Au sein du Likoud, Ayoub Kara, vice-ministre des affaires régionales, exprime une position minoritaire et divergente de celle du premier ministre. Principal relais politique de la communauté druze, il estime qu’Israël devait accueillir « des dizaines de milliers de réfugiés issus des minorités syriennes, particulièrement les Druzes ». En revanche, Yaïr Lapid, président du parti centriste Yesh Atid, qui occupe d’habitude des positions progressistes, a fait part de ses réserves. « Malheureusement, Israël ne peut pas se permettre d’être entraîné dans le problème de la crise des réfugiés. C’est un problème européen et il n’y a aucune raison pour nous d’en faire partie. » Selon lui, la priorité doit consister à intégrer les clandestins qui se trouvent déjà en Israël.
« Entourer les frontières d’Israël »
M. Lapid met ainsi le doigt sur un paradoxe. L’afflux de milliers de migrants en Europe est largement traité par les médias israéliens. Ceux-ci soulignent les incohérences et les égoïsmes à l’intérieur de l’Union européenne. Ce sont pourtant, dans une écrasante majorité, ces mêmes médias qui emploient le terme d’« infiltrés » – référence historique aux Palestiniens entrant en Israël pour commettre des attentats – pour qualifier les 50 000 demandeurs d’asile africains. Ces clandestins, dont le gouvernement refuse de reconnaître la détresse, viennent essentiellement d’Erythrée et du Soudan. Ils vivent en Israël depuis le milieu des années 2000 et sont employés au noir, à bas coût, dans la restauration ou d’autres secteurs de dur labeur.
Les autorités israéliennes s’obstinent à les considérer comme des réfugiés économiques, sans pouvoir les expulser. Israël enregistre un taux extraordinairement bas (0,15 %) d’attribution du statut de réfugié. Leur sort fait l’objet d’une confrontation régulière entre le pouvoir exécutif et la Cour suprême, qui se prononce contre la détention au-delà d’un an de certains de ces arrivants dans le centre de Holot (désert du Néguev).

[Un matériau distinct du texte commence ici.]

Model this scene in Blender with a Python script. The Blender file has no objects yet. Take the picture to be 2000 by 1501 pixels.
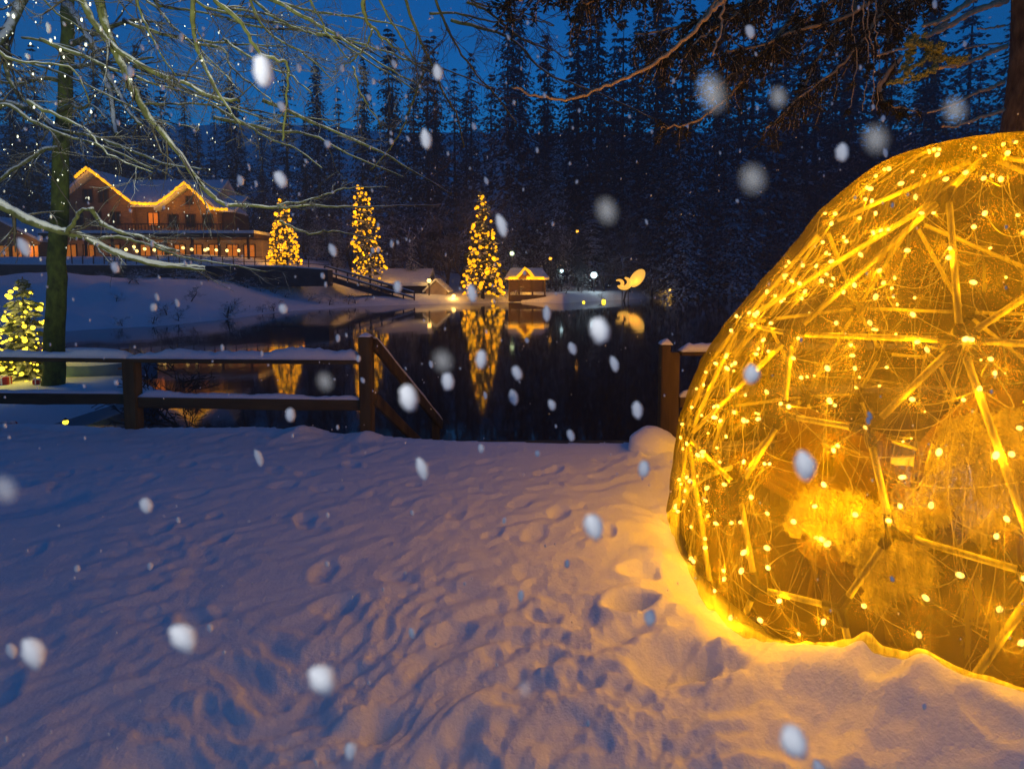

L’afflux de ces migrants africains a été arrêté lorsque le gouvernement israélien a fait construire un mur le long de la frontière avec l’Egypte. Ce succès est une inspiration. Israël veut se transformer en forteresse pour ne pas être déstabilisé par les tourments du Proche-Orient. « Dans la mesure du possible, a expliqué dimanche M. Nétanyahou, nous allons entourer les frontières d’Israël avec une clôture de sécurité et des barrières. » Fin juin, le premier ministre avait annoncé l’édification d’une nouvelle barrière, à la frontière avec la Jordanie, pour empêcher des infiltrations de djihadistes. Mais pour l’heure, il n’existe de financement que pour 30 kilomètres tout au sud, entre la ville d’Eilat et le futur aéroport international de Timna, qui ouvrira en 2016, à quelques centaines de mètres de la frontière. Or l’objectif final est de rendre hermétique une bande de 235 kilomètres, jusqu’au plateau du Golan.